Social Justice in Diverse Suburbs: History, Politics, and Prospects
ISBN: 9781439910511
Platform/Publisher: JSTOR / Temple University Press
Digital rights: Users: unlimited; Printing: chapter; Download: chapter



American suburbs have been seen as both exclusive idylls for elites as well as crucibles for new ideologies of gender, class, race, and property. But few have considered what the growing diversity of suburban America has meant for progressive social, economic, and political justice movements. Social Justice in Diverse Suburbs is a pioneering and multidisciplinary volume that reassesses commonplace understandings of suburban activism.

Editor Christopher Niedt and his contributors shed light on organizing and conflict in the suburbs with historical and contemporary case studies. Chapters address topical issues ranging from how suburbanites actively fought school segregation to industrial pollution and displacement along the suburban-rural fringe. Social Justice in Diverse Suburbs also considers struggles for integration and environmental justice as well as efforts to preserve suburban history and organize immigrant communities.

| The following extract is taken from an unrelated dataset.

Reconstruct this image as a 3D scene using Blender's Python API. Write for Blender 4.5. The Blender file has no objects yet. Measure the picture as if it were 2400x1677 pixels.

Contributors include: Douglas R. Appler, Aaron Cavin, Nancy A. Denton, Lisa Feldstein, Casey Gallagher, Anne Galletta, Joseph Gibbons, Robert Gioielli, Lucas Owen Kirkpatrick, JoAnna Mitchell-Brown, Manuel Pastor, john a. powell, Jason Reece, Alex Schafran, June Williamson, and the editor.

Christopher Niedt is Academic Director for the National Center for Suburban Studies and Assistant Professor in the Department of Sociology at Hofstra University. He is co-editor (with Marc Silver) of Forging a New Housing Policy: Opportunity in the Wake of Crisis.